● TASK INSTRUCTIONS:
Beginning with the line containing "Write part 5" and ending with the last line, repeat the records exactly.

● RECORD EXTRACTS:
%%

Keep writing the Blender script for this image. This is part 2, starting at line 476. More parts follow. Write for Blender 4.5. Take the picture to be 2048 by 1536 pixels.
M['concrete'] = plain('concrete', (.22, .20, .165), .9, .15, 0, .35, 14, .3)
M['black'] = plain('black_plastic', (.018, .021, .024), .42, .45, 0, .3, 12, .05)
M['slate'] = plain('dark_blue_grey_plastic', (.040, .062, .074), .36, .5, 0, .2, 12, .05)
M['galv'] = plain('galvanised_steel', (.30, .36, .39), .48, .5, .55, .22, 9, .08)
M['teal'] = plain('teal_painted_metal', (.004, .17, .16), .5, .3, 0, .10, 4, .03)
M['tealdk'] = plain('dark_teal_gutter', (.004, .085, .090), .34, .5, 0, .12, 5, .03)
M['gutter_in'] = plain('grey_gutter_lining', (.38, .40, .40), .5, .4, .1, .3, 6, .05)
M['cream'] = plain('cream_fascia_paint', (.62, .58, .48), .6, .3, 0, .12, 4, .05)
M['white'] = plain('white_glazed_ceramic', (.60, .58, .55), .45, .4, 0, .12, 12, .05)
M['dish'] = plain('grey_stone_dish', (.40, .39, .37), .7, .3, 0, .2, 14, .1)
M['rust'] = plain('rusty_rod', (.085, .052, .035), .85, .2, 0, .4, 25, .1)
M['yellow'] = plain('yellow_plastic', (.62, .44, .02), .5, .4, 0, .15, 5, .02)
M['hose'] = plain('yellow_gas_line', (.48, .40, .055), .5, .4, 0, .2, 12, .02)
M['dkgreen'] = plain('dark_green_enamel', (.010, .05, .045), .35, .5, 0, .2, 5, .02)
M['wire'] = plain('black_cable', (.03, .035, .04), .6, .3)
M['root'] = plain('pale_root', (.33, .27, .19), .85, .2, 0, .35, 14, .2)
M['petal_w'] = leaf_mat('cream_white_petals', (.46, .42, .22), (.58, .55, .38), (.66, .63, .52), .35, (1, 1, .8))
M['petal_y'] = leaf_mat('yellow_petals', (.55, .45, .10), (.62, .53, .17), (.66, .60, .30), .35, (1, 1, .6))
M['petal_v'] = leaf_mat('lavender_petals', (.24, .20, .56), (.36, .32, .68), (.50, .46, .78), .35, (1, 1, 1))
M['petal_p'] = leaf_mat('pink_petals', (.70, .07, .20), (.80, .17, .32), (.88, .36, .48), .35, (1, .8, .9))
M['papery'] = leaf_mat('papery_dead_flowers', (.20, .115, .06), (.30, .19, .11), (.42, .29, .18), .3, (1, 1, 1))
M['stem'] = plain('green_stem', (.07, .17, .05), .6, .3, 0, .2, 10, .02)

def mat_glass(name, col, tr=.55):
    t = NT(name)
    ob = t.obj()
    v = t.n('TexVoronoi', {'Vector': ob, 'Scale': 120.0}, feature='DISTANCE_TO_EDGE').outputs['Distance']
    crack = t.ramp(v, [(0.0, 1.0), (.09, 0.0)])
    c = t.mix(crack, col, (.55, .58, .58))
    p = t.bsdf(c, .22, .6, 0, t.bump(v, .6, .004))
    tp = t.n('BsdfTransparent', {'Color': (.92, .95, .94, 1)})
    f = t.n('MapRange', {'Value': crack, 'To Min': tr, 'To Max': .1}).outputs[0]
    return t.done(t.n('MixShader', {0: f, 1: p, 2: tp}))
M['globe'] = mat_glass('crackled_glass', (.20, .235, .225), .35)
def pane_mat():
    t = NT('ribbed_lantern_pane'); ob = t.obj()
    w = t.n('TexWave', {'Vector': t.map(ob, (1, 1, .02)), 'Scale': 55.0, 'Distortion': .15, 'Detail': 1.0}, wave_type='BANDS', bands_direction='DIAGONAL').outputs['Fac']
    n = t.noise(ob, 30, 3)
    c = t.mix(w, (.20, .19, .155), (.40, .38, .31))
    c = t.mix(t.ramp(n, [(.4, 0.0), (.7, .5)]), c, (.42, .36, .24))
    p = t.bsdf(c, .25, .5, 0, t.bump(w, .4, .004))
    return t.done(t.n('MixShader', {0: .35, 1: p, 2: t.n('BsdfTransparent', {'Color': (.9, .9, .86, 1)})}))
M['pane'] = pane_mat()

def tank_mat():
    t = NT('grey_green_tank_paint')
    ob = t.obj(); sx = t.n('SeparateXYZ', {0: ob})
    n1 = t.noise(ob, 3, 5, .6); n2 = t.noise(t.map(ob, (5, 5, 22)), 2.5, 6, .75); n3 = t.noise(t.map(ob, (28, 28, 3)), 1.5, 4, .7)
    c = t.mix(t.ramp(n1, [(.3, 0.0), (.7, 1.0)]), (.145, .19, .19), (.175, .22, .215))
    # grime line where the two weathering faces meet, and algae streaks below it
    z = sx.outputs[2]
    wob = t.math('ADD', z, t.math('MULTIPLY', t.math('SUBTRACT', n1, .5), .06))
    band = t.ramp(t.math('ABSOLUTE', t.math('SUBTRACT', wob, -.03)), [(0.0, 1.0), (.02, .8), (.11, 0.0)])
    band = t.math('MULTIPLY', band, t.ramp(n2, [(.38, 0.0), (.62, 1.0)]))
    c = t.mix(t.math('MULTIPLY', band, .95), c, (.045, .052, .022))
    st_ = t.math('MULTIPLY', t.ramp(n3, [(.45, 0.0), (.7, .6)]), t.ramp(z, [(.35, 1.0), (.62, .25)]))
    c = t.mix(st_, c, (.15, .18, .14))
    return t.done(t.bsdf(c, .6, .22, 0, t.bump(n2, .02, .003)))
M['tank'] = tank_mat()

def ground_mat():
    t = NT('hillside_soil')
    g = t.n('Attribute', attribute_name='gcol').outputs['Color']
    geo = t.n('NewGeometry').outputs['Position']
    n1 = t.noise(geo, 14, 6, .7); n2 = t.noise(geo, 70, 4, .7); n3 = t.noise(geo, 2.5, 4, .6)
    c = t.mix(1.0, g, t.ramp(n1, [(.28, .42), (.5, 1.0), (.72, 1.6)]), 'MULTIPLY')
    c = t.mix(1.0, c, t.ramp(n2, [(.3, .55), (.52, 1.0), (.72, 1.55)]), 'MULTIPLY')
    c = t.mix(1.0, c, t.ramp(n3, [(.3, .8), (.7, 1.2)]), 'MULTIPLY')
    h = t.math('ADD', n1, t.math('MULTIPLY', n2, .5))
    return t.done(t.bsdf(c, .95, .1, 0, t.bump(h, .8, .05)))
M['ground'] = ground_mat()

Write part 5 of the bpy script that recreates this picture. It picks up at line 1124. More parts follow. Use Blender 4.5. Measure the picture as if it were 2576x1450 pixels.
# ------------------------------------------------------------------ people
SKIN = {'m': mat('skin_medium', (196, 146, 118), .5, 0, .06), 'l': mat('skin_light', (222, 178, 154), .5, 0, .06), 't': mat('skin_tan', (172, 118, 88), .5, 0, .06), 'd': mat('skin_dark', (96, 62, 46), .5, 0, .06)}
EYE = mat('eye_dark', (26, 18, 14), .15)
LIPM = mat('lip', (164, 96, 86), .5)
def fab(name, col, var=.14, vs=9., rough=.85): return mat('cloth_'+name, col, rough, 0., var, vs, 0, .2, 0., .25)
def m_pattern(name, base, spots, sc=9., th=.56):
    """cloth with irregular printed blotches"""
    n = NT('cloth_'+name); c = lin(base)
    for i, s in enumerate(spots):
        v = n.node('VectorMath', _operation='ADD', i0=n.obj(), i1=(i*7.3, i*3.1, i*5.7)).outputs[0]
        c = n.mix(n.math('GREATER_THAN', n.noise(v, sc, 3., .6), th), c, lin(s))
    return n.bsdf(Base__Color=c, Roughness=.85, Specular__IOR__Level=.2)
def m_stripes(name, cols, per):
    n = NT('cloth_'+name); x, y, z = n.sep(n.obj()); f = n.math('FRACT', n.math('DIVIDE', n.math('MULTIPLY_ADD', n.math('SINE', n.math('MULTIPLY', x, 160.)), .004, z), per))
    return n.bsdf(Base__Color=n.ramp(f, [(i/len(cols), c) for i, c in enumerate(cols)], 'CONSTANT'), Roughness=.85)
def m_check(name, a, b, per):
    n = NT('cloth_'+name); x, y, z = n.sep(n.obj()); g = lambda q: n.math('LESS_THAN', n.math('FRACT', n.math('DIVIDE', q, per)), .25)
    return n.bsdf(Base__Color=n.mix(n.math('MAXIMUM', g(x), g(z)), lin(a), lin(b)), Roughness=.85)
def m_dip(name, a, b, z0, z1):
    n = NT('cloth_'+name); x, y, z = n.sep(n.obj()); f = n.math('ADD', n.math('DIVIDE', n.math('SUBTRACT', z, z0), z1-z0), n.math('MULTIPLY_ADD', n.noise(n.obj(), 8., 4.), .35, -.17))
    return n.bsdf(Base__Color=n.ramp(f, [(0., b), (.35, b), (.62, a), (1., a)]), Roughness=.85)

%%

● IN RESPONSE:
Write part 5 of the bpy script that recreates this picture. It picks up at line 1124. More parts follow. Use Blender 4.5. Measure the picture as if it were 2576x1450 pixels.
# ------------------------------------------------------------------ people
SKIN = {'m': mat('skin_medium', (196, 146, 118), .5, 0, .06), 'l': mat('skin_light', (222, 178, 154), .5, 0, .06), 't': mat('skin_tan', (172, 118, 88), .5, 0, .06), 'd': mat('skin_dark', (96, 62, 46), .5, 0, .06)}
EYE = mat('eye_dark', (26, 18, 14), .15)
LIPM = mat('lip', (164, 96, 86), .5)
def fab(name, col, var=.14, vs=9., rough=.85): return mat('cloth_'+name, col, rough, 0., var, vs, 0, .2, 0., .25)
def m_pattern(name, base, spots, sc=9., th=.56):
    """cloth with irregular printed blotches"""
    n = NT('cloth_'+name); c = lin(base)
    for i, s in enumerate(spots):
        v = n.node('VectorMath', _operation='ADD', i0=n.obj(), i1=(i*7.3, i*3.1, i*5.7)).outputs[0]
        c = n.mix(n.math('GREATER_THAN', n.noise(v, sc, 3., .6), th), c, lin(s))
    return n.bsdf(Base__Color=c, Roughness=.85, Specular__IOR__Level=.2)
def m_stripes(name, cols, per):
    n = NT('cloth_'+name); x, y, z = n.sep(n.obj()); f = n.math('FRACT', n.math('DIVIDE', n.math('MULTIPLY_ADD', n.math('SINE', n.math('MULTIPLY', x, 160.)), .004, z), per))
    return n.bsdf(Base__Color=n.ramp(f, [(i/len(cols), c) for i, c in enumerate(cols)], 'CONSTANT'), Roughness=.85)
def m_check(name, a, b, per):
    n = NT('cloth_'+name); x, y, z = n.sep(n.obj()); g = lambda q: n.math('LESS_THAN', n.math('FRACT', n.math('DIVIDE', q, per)), .25)
    return n.bsdf(Base__Color=n.mix(n.math('MAXIMUM', g(x), g(z)), lin(a), lin(b)), Roughness=.85)
def m_dip(name, a, b, z0, z1):
    n = NT('cloth_'+name); x, y, z = n.sep(n.obj()); f = n.math('ADD', n.math('DIVIDE', n.math('SUBTRACT', z, z0), z1-z0), n.math('MULTIPLY_ADD', n.noise(n.obj(), 8., 4.), .35, -.17))
    return n.bsdf(Base__Color=n.ramp(f, [(0., b), (.35, b), (.62, a), (1., a)]), Roughness=.85)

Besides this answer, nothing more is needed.